Try this (I'm writing this assuming that you don't know how to use vi and don't know much Linux command line, apologies if this is too descriptive):
- In your web browser, go to 192.168.1.1/debug, login, and enable telnet
- Open a command prompt and telnet to the device and login using your admin username and password
- In the command line, type: cp /tmp/udhcpd.conf /tmp/udhcpd.conf.bak (this creates a backup file in case you want to switch it back)
- In the command line, type: vi /tmp/udhcpd.conf
- Look for the line that reads "option dns 192.168.1.1" and use the arrow keys to move the cursor to that line
- Delete "192.168.1.1" (you'll need to use the delete key, not the backspace)
- Press the "i" key
- Enter your list of DNS servers, delinated by a space (e.g. "8.8.8.8 8.8.4.4")
- Press the Esc key, then type ":wq" and enter. This will save the configuration file
- In the command line, type: ps |grep dhcpd - this will bring up a list of dhcpd processes - you should see something like "11022 root 2456 S udhcpd /tmp/udhcpd.conf". The first numbers before root is the process ID, this is what you need for the enxt command
- In the command line, type: kill <process ID> - in my case, it was "kill 11022"

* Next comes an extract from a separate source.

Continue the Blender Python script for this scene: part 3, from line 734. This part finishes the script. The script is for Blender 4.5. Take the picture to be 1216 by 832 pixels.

- In the command line, type udhcpd /tmp/udhcpd.conf
Your router should now assign DHCP addresses to external DNS servers to any device that requests it. This effectively bypasses the internal caching DNS. It will break things like connecting to routerlogin.net (you'll have to get to your configuration page by going to 192.168.1.1, or whatever you've configured it to), and I doubt that this change will survive a reboot of your router (I haven't tested this yet)...but it works.